El cuestionamiento del monopolio de la fuerza no es algo que se presente a menudo. Para algunos es la puerta para que la violencia y la delincuencia se incrementen. Este sector, usa como ejemplo la política pública de EE. UU. con respecto al porte de armas, la cual, encuentran «problemática» por el alto nivel de homicidios en aquella nación; sin embargo, lo cierto es que a pesar de ser la nación estadísticamente con más armas de fuego legales también es la número 62 en la lista de asesinatos per cápita intencionales del Banco Mundial. De hecho, varias de las primeras naciones de la lista, como Dinamarca o Colombia poseen legislaciones mucho más estrictas con respecto al uso de armas de fuego. Además, las cifras de delincuencia en los Estados Unidos han ido cayendo estrepitosamente en los últimos 20 años, mientras las cifras de armas legales cada vez aumentan.
El principio de la legítima defensa se nos ha arrebatado poco a poco, es usual ver la persecución hacia un ciudadano por parte de la Fiscalía luego de haberse defendido y ultimado a un delincuente. Ni hablar, por supuesto, de enfrentarse con los miembros de una institución estatal que comete abusos. Por el contrario, la segunda enmienda de la Constitución norteamericana protege el derecho natural de la vida, la posibilidad de protegerse contra cualquier enemigo que esté encarnado por un delincuente o por las instituciones que juraron defender sus derechos.

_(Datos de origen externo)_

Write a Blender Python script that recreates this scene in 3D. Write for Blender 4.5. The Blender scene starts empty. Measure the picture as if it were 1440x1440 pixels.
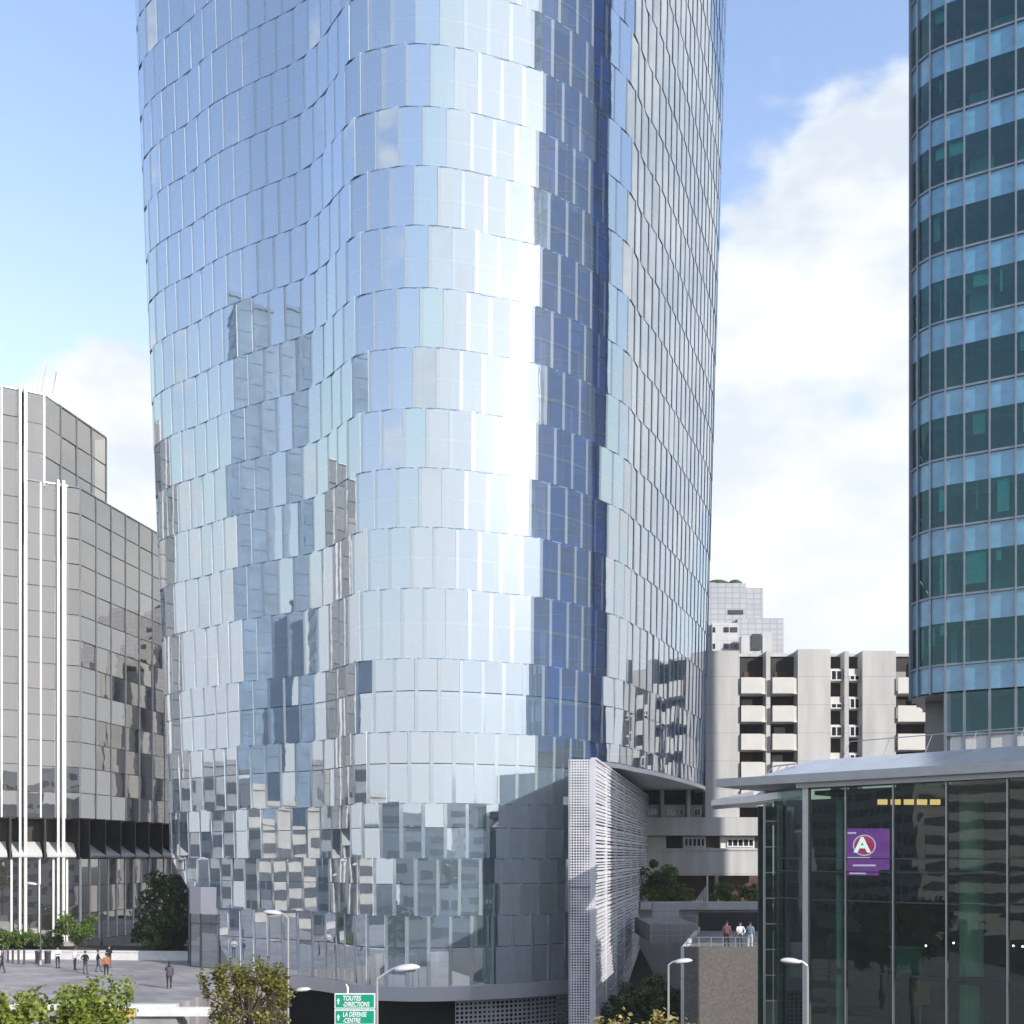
import bpy, bmesh, math, random
from mathutils import Vector, Matrix
R = math.radians
rnd = random.Random(7)
sc = bpy.context.scene
COL = sc.collection
F = 1500.0; CX = 720.0; HY = 1205.0; CZ = 8.5        # focal length in photo pixels, principal column, horizon row, eye height

def P(px, py, D):            # a point seen at (px,py), D metres out
    return Vector(((px-CX)/F*D, D, CZ-(py-HY)/F*D))
def proj(v):
    y = max(v[1], .01)
    return CX+v[0]/y*F, HY-(v[2]-CZ)/y*F

# ------------------------------------------------------------------ materials
MATS = {}
def nodes(name):
    m = bpy.data.materials.new(name); m.use_nodes = True
    nt = m.node_tree; nt.nodes.clear()
    o = nt.nodes.new('ShaderNodeOutputMaterial')
    MATS[name] = m
    return m, nt, o
def N(nt, t, **kw):
    n = nt.nodes.new(t)
    for k, v in kw.items():
        if k in n.inputs: n.inputs[k].default_value = v
        else: setattr(n, k, v)
    return n
def c4(c): return (c[0], c[1], c[2], 1)
def mat(name, col, rough=.6, metal=0.0, var=.15, scale=1.5, spec=.5, bump=0.0, bscale=30, coat=0.0, streak=False, island=0.0):
    m, nt, o = nodes(name)
    b = N(nt, 'ShaderNodeBsdfPrincipled'); b.inputs['Roughness'].default_value = rough
    b.inputs['Metallic'].default_value = metal; b.inputs['Specular IOR Level'].default_value = spec
    b.inputs['Coat Weight'].default_value = coat
    tc = N(nt, 'ShaderNodeTexCoord')
    mp = N(nt, 'ShaderNodeMapping')
    mp.inputs['Scale'].default_value = (scale, scale, scale*(.12 if streak else 1))
    nt.links.new(tc.outputs['Object'], mp.inputs[0])
    nz = N(nt, 'ShaderNodeTexNoise'); nz.inputs['Scale'].default_value = 1; nz.inputs['Detail'].default_value = 6
    nz.inputs['Roughness'].default_value = .65
    nt.links.new(mp.outputs[0], nz.inputs['Vector'])
    r = N(nt, 'ShaderNodeMapRange'); r.inputs[1].default_value = .3; r.inputs[2].default_value = .7
    r.inputs[3].default_value = 1-var; r.inputs[4].default_value = 1+var
    nt.links.new(nz.outputs[0], r.inputs[0])
    fac = r.outputs[0]
    if island:
        g = N(nt, 'ShaderNodeNewGeometry')
        r2 = N(nt, 'ShaderNodeMapRange'); r2.inputs[3].default_value = 1-island; r2.inputs[4].default_value = 1+island
        nt.links.new(g.outputs['Random Per Island'], r2.inputs[0])
        mm = N(nt, 'ShaderNodeMath', operation='MULTIPLY'); nt.links.new(fac, mm.inputs[0]); nt.links.new(r2.outputs[0], mm.inputs[1]); fac = mm.outputs[0]
    vm = N(nt, 'ShaderNodeVectorMath', operation='SCALE'); vm.inputs[0].default_value = col
    nt.links.new(fac, vm.inputs['Scale'])
    nt.links.new(vm.outputs[0], b.inputs['Base Color'])
    if bump:
        nb = N(nt, 'ShaderNodeTexNoise'); nb.inputs['Scale'].default_value = bscale; nb.inputs['Detail'].default_value = 5
        nt.links.new(tc.outputs['Object'], nb.inputs['Vector'])
        bp = N(nt, 'ShaderNodeBump'); bp.inputs['Strength'].default_value = bump; bp.inputs['Distance'].default_value = .02
        nt.links.new(nb.outputs[0], bp.inputs['Height']); nt.links.new(bp.outputs[0], b.inputs['Normal'])
    nt.links.new(b.outputs[0], o.inputs[0])
    return m
def glass(name, refl=.6, tint=(.55, .68, .8), gloss=(.88, .94, 1), rough=.01, dust=.05, veil_col=(.8, .85, .9), wob=.0, wscale=.6, satin=.08, var=.0, island=0.0):
    """coated facade glass: mirror layer over a tinted see-through layer, with a diffuse veil for painted haze and frit"""
    m, nt, o = nodes(name)
    tr = N(nt, 'ShaderNodeBsdfTransparent', Color=c4(tint))
    gl = N(nt, 'ShaderNodeBsdfGlossy', Color=c4(gloss), Roughness=rough)
    gs = N(nt, 'ShaderNodeBsdfGlossy', Color=c4(gloss), Roughness=.27)
    df = N(nt, 'ShaderNodeBsdfDiffuse', Color=c4(veil_col))
    lw = N(nt, 'ShaderNodeFresnel', IOR=1.5)
    mr = N(nt, 'ShaderNodeMapRange'); mr.inputs[1].default_value = .03; mr.inputs[2].default_value = .9
    mr.inputs[3].default_value = refl; mr.inputs[4].default_value = 1.0
    nt.links.new(lw.outputs[0], mr.inputs[0])
    fac = mr.outputs[0]
    geo = N(nt, 'ShaderNodeNewGeometry')
    if island:
        ri = N(nt, 'ShaderNodeMapRange'); ri.inputs[3].default_value = 1-island; ri.inputs[4].default_value = 1+island*.4
        nt.links.new(geo.outputs['Random Per Island'], ri.inputs[0])
        mm = N(nt, 'ShaderNodeMath', operation='MULTIPLY', use_clamp=True)
        nt.links.new(fac, mm.inputs[0]); nt.links.new(ri.outputs[0], mm.inputs[1]); fac = mm.outputs[0]
    if wob:
        tc = N(nt, 'ShaderNodeTexCoord')
        nz = N(nt, 'ShaderNodeTexNoise'); nz.inputs['Scale'].default_value = wscale; nz.inputs['Detail'].default_value = 2
        nt.links.new(tc.outputs['Object'], nz.inputs['Vector'])
        bp = N(nt, 'ShaderNodeBump'); bp.inputs['Strength'].default_value = 1; bp.inputs['Distance'].default_value = wob
        nt.links.new(nz.outputs[0], bp.inputs['Height'])
        nt.links.new(bp.outputs[0], gl.inputs['Normal'])
    ms = N(nt, 'ShaderNodeMixShader'); ms.inputs[0].default_value = satin
    nt.links.new(gl.outputs[0], ms.inputs[1]); nt.links.new(gs.outputs[0], ms.inputs[2])
    m1 = N(nt, 'ShaderNodeMixShader'); nt.links.new(fac, m1.inputs[0])
    nt.links.new(tr.outputs[0], m1.inputs[1]); nt.links.new(ms.outputs[0], m1.inputs[2])
    m2 = N(nt, 'ShaderNodeMixShader'); m2.inputs[0].default_value = dust
    nt.links.new(m1.outputs[0], m2.inputs[1]); nt.links.new(df.outputs[0], m2.inputs[2])
    nt.links.new(m2.outputs[0], o.inputs[0])
    return m
def emis(name, col, s):
    m, nt, o = nodes(name)
    e = N(nt, 'ShaderNodeEmission', Color=c4(col), Strength=s); nt.links.new(e.outputs[0], o.inputs[0]); return m
def leafmat(name, a, b, trans=.35):
    m, nt, o = nodes(name)
    g = N(nt, 'ShaderNodeNewGeometry')
    mx = N(nt, 'ShaderNodeMix', data_type='RGBA')
    mx.inputs[6].default_value = c4(a); mx.inputs[7].default_value = c4(b)
    nt.links.new(g.outputs['Random Per Island'], mx.inputs[0])
    p = N(nt, 'ShaderNodeBsdfPrincipled'); p.inputs['Roughness'].default_value = .45
    t = N(nt, 'ShaderNodeBsdfTranslucent')
    nt.links.new(mx.outputs[2], p.inputs['Base Color']); nt.links.new(mx.outputs[2], t.inputs['Color'])
    ms = N(nt, 'ShaderNodeMixShader'); ms.inputs[0].default_value = trans
    nt.links.new(p.outputs[0], ms.inputs[1]); nt.links.new(t.outputs[0], ms.inputs[2]); nt.links.new(ms.outputs[0], o.inputs[0])
    return m
def perfmat(name, col, pitch, hole):
    """white sheet metal punched with a square grid of round holes (real see-through holes)"""
    m, nt, o = nodes(name)
    tc = N(nt, 'ShaderNodeTexCoord'); sp = N(nt, 'ShaderNodeSeparateXYZ'); nt.links.new(tc.outputs['Object'], sp.inputs[0])
    ds = []
    for k in (0, 2):
        a = N(nt, 'ShaderNodeMath', operation='DIVIDE'); nt.links.new(sp.outputs[k], a.inputs[0]); a.inputs[1].default_value = pitch
        f = N(nt, 'ShaderNodeMath', operation='FRACT'); nt.links.new(a.outputs[0], f.inputs[0])
        s = N(nt, 'ShaderNodeMath', operation='SUBTRACT'); nt.links.new(f.outputs[0], s.inputs[0]); s.inputs[1].default_value = .5
        q = N(nt, 'ShaderNodeMath', operation='MULTIPLY'); nt.links.new(s.outputs[0], q.inputs[0]); nt.links.new(s.outputs[0], q.inputs[1])
        ds.append(q.outputs[0])
    ad = N(nt, 'ShaderNodeMath', operation='ADD'); nt.links.new(ds[0], ad.inputs[0]); nt.links.new(ds[1], ad.inputs[1])
    # hole size varies slowly over the sheet, as on the real screen
    nz = N(nt, 'ShaderNodeTexNoise', Scale=.9); nt.links.new(tc.outputs['Object'], nz.inputs['Vector'])
    mr = N(nt, 'ShaderNodeMapRange'); mr.inputs[1].default_value = .3; mr.inputs[2].default_value = .7
    mr.inputs[3].default_value = (hole*.8)**2; mr.inputs[4].default_value = (hole*1.25)**2
    nt.links.new(nz.outputs[0], mr.inputs[0])
    lt = N(nt, 'ShaderNodeMath', operation='LESS_THAN'); nt.links.new(ad.outputs[0], lt.inputs[0]); nt.links.new(mr.outputs[0], lt.inputs[1])
    p = N(nt, 'ShaderNodeBsdfPrincipled'); p.inputs['Base Color'].default_value = c4(col); p.inputs['Roughness'].default_value = .4; p.inputs['Metallic'].default_value = .2
    t = N(nt, 'ShaderNodeBsdfTransparent')
    ms = N(nt, 'ShaderNodeMixShader'); nt.links.new(lt.outputs[0], ms.inputs[0]); nt.links.new(p.outputs[0], ms.inputs[1]); nt.links.new(t.outputs[0], ms.inputs[2])
    nt.links.new(ms.outputs[0], o.inputs[0]); return m
def pavemat(name, col, w, h, mortar=.6):
    m, nt, o = nodes(name)
    tc = N(nt, 'ShaderNodeTexCoord'); br = N(nt, 'ShaderNodeTexBrick')
    mp = N(nt, 'ShaderNodeMapping'); mp.inputs['Rotation'].default_value = (0, 0, R(14)); nt.links.new(tc.outputs['Object'], mp.inputs[0])
    nt.links.new(mp.outputs[0], br.inputs['Vector'])
    br.inputs['Scale'].default_value = 1; br.inputs['Brick Width'].default_value = w; br.inputs['Row Height'].default_value = h
    br.inputs['Mortar Size'].default_value = .05
    br.inputs['Color1'].default_value = c4([x*.80 for x in col]); br.inputs['Color2'].default_value = c4([x*1.15 for x in col]); br.inputs['Mortar'].default_value = c4([x*mortar for x in col])
    nz = N(nt, 'ShaderNodeTexNoise', Scale=.25, Detail=6); nt.links.new(tc.outputs['Object'], nz.inputs['Vector'])
    r = N(nt, 'ShaderNodeMapRange'); r.inputs[1].default_value = .3; r.inputs[2].default_value = .7; r.inputs[3].default_value = .75; r.inputs[4].default_value = 1.2
    nt.links.new(nz.outputs[0], r.inputs[0])
    vm = N(nt, 'ShaderNodeVectorMath', operation='SCALE'); nt.links.new(br.outputs[0], vm.inputs[0]); nt.links.new(r.outputs[0], vm.inputs['Scale'])
    p = N(nt, 'ShaderNodeBsdfPrincipled'); p.inputs['Roughness'].default_value = .6
    nt.links.new(vm.outputs[0], p.inputs['Base Color']); nt.links.new(p.outputs[0], o.inputs[0]); return m

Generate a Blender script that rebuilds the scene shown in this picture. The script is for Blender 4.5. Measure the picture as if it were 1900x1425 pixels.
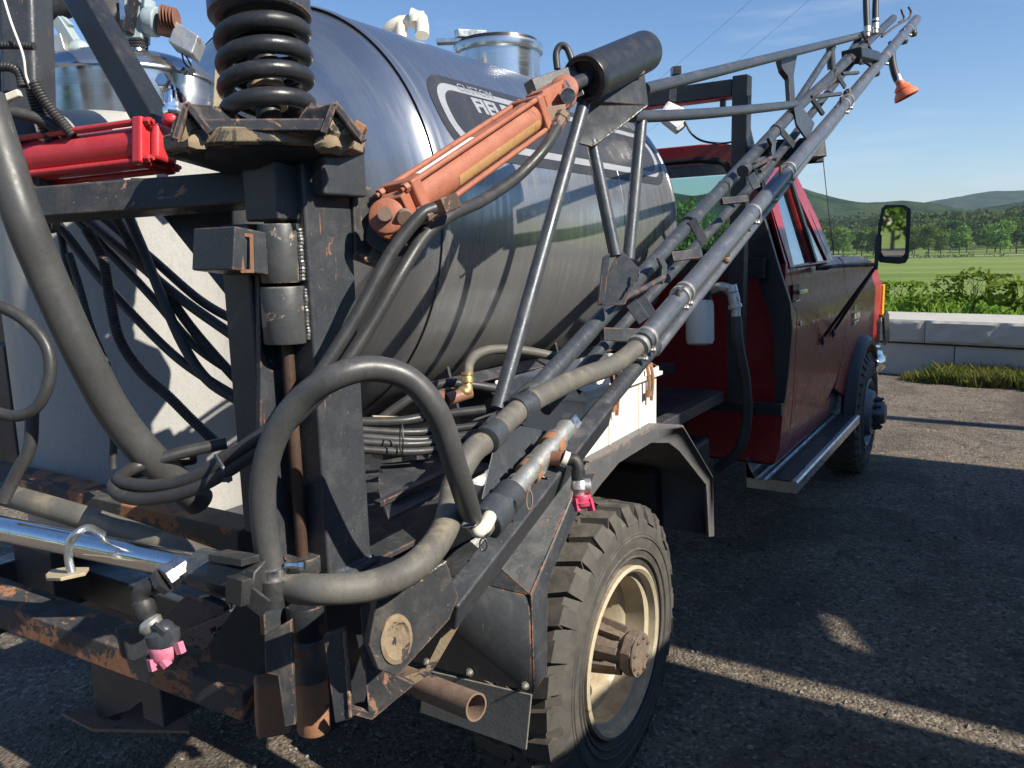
import bpy, bmesh, math, random
import numpy as np
from mathutils import Vector, Matrix, noise
from mathutils.geometry import tessellate_polygon
random.seed(7); rng = np.random.default_rng(7)
V = Vector
for o in list(bpy.data.objects): bpy.data.objects.remove(o)
scene = bpy.context.scene
COL = scene.collection

# ---------------------------------------------------------------- camera
H = 1.75
PITCH, ROLL, HEAD = math.radians(9.3776), math.radians(1.48935), math.radians(32.5283)
F = 1480.0
f0 = V((-math.sin(HEAD), math.cos(HEAD), 0)); r0 = V((math.cos(HEAD), math.sin(HEAD), 0)); z0 = V((0, 0, 1))
cf = f0*math.cos(PITCH) - z0*math.sin(PITCH); u0 = f0*math.sin(PITCH) + z0*math.cos(PITCH)
cr = r0*math.cos(ROLL) - u0*math.sin(ROLL); cu = r0*math.sin(ROLL) + u0*math.cos(ROLL)
CAM = V((0, 0, H))
cd = bpy.data.cameras.new('camera'); cam = bpy.data.objects.new('camera', cd); COL.objects.link(cam)
cam.matrix_world = Matrix(((cr.x, cu.x, -cf.x, 0), (cr.y, cu.y, -cf.y, 0), (cr.z, cu.z, -cf.z, H), (0, 0, 0, 1)))
cd.sensor_width = 36; cd.lens = 36*F/1900; cd.clip_end = 9000; cd.clip_start = 0.05
scene.camera = cam
# ---------------------------------------------------------------- light
SUN = V((0.79, -0.03, 0.59)).normalized()
w = bpy.data.worlds.new('World'); scene.world = w; w.use_nodes = True
wn = w.node_tree; wn.nodes.clear()
sky = wn.nodes.new('ShaderNodeTexSky'); sky.sky_type = 'NISHITA'; sky.sun_disc = False
sky.sun_elevation = math.asin(SUN.z); sky.sun_rotation = math.atan2(SUN.x, SUN.y)
sky.air_density = 1.0; sky.dust_density = 0.15; sky.ozone_density = 1.8; sky.altitude = 0
bg = wn.nodes.new('ShaderNodeBackground'); bg.inputs[1].default_value = 0.088
wo = wn.nodes.new('ShaderNodeOutputWorld')
hsv = wn.nodes.new('ShaderNodeHueSaturation'); hsv.inputs['Saturation'].default_value = 1.16; tint = wn.nodes.new('ShaderNodeMix'); tint.data_type = 'RGBA'; tint.blend_type = 'MULTIPLY'; tint.inputs[0].default_value = 1; tint.inputs[7].default_value = (.97, 1.0, 1.10, 1)
wn.links.new(sky.outputs[0], hsv.inputs['Color']); wn.links.new(hsv.outputs[0], tint.inputs[6]); tc = wn.nodes.new('ShaderNodeTexCoord'); mp_ = wn.nodes.new('ShaderNodeMapping'); mp_.inputs['Scale'].default_value = (1.6, 1.6, 11); cn_ = wn.nodes.new('ShaderNodeTexNoise'); cn_.inputs['Scale'].default_value = 2.1; cn_.inputs['Detail'].default_value = 9; cn_.inputs['Roughness'].default_value = .62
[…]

Thomas Jefferson decía que ningún hombre libre puede ser privado del uso de las armas, porque prefería una libertad peligrosa a una esclavitud pacífica. En Colombia, por otro lado, estamos a merced de esa legitimidad, de ese monopolio de la violencia, no contamos con ninguna posibilidad para protegernos a nosotros o a nuestras familias de la delincuencia o el comportamiento corrupto e inmoral de algunos miembros de las instituciones. La mayoría de ciudadanos, personas de bien, nos encontramos atrapados entre servidores en los que no confiamos, delincuentes, guerrilla o paramilitares que históricamente no han tenido ningún reparo en masacrarnos. De nunca cambiar esta legislación, siempre estaremos al otro extremo del cañón, esperando que sea un buen policía o que el delincuente solo se lleve las posesiones y no nuestra vida. Los colombianos no tenemos derecho a defendernos o a nuestra propiedad y de no poder hacerlo seguiremos jodidos y muertos.